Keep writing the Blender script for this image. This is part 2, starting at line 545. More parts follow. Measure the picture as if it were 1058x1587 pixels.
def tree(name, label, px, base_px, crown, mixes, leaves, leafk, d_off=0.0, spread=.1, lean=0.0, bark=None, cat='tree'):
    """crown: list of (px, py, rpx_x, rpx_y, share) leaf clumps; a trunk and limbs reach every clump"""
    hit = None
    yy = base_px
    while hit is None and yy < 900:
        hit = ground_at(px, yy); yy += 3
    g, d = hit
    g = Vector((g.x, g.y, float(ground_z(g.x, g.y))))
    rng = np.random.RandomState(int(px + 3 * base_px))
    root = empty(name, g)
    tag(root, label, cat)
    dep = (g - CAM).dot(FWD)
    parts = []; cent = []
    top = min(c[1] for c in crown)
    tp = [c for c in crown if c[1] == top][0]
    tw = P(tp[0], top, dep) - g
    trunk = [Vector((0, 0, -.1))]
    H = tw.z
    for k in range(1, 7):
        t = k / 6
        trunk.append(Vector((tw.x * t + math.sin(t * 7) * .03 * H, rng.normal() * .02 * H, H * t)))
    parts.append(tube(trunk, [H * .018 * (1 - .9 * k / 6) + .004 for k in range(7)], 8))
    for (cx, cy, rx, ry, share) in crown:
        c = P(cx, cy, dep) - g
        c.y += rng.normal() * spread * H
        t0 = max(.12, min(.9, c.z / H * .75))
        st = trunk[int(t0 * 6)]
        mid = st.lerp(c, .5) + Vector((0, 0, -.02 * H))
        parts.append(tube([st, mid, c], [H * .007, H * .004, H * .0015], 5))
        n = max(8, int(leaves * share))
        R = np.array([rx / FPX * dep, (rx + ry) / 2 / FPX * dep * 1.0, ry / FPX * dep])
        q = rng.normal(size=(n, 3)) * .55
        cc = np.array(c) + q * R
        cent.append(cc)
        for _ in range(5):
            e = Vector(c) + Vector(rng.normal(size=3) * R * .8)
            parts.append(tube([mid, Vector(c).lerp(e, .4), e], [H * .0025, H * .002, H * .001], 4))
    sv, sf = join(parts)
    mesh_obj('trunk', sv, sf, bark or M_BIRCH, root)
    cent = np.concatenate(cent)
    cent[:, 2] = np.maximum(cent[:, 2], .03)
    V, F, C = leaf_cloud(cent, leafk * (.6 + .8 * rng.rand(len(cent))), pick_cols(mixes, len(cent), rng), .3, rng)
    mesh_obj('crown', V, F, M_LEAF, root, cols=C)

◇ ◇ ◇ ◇

● **WHAT THE TASK REQUIRES**: Output every line above without altering anything.

● **TASK OUTPUT**:
Keep writing the Blender script for this image. This is part 2, starting at line 545. More parts follow. Measure the picture as if it were 1058x1587 pixels.
def tree(name, label, px, base_px, crown, mixes, leaves, leafk, d_off=0.0, spread=.1, lean=0.0, bark=None, cat='tree'):
    """crown: list of (px, py, rpx_x, rpx_y, share) leaf clumps; a trunk and limbs reach every clump"""
    hit = None
    yy = base_px
    while hit is None and yy < 900:
        hit = ground_at(px, yy); yy += 3
    g, d = hit
    g = Vector((g.x, g.y, float(ground_z(g.x, g.y))))
    rng = np.random.RandomState(int(px + 3 * base_px))
    root = empty(name, g)
    tag(root, label, cat)
    dep = (g - CAM).dot(FWD)
    parts = []; cent = []
    top = min(c[1] for c in crown)
    tp = [c for c in crown if c[1] == top][0]
    tw = P(tp[0], top, dep) - g
    trunk = [Vector((0, 0, -.1))]
    H = tw.z
    for k in range(1, 7):
        t = k / 6
        trunk.append(Vector((tw.x * t + math.sin(t * 7) * .03 * H, rng.normal() * .02 * H, H * t)))
    parts.append(tube(trunk, [H * .018 * (1 - .9 * k / 6) + .004 for k in range(7)], 8))
    for (cx, cy, rx, ry, share) in crown:
        c = P(cx, cy, dep) - g
        c.y += rng.normal() * spread * H
        t0 = max(.12, min(.9, c.z / H * .75))
        st = trunk[int(t0 * 6)]
        mid = st.lerp(c, .5) + Vector((0, 0, -.02 * H))
        parts.append(tube([st, mid, c], [H * .007, H * .004, H * .0015], 5))
        n = max(8, int(leaves * share))
        R = np.array([rx / FPX * dep, (rx + ry) / 2 / FPX * dep * 1.0, ry / FPX * dep])
        q = rng.normal(size=(n, 3)) * .55
        cc = np.array(c) + q * R
        cent.append(cc)
        for _ in range(5):
            e = Vector(c) + Vector(rng.normal(size=3) * R * .8)
            parts.append(tube([mid, Vector(c).lerp(e, .4), e], [H * .0025, H * .002, H * .001], 4))
    sv, sf = join(parts)
    mesh_obj('trunk', sv, sf, bark or M_BIRCH, root)
    cent = np.concatenate(cent)
    cent[:, 2] = np.maximum(cent[:, 2], .03)
    V, F, C = leaf_cloud(cent, leafk * (.6 + .8 * rng.rand(len(cent))), pick_cols(mixes, len(cent), rng), .3, rng)
    mesh_obj('crown', V, F, M_LEAF, root, cols=C)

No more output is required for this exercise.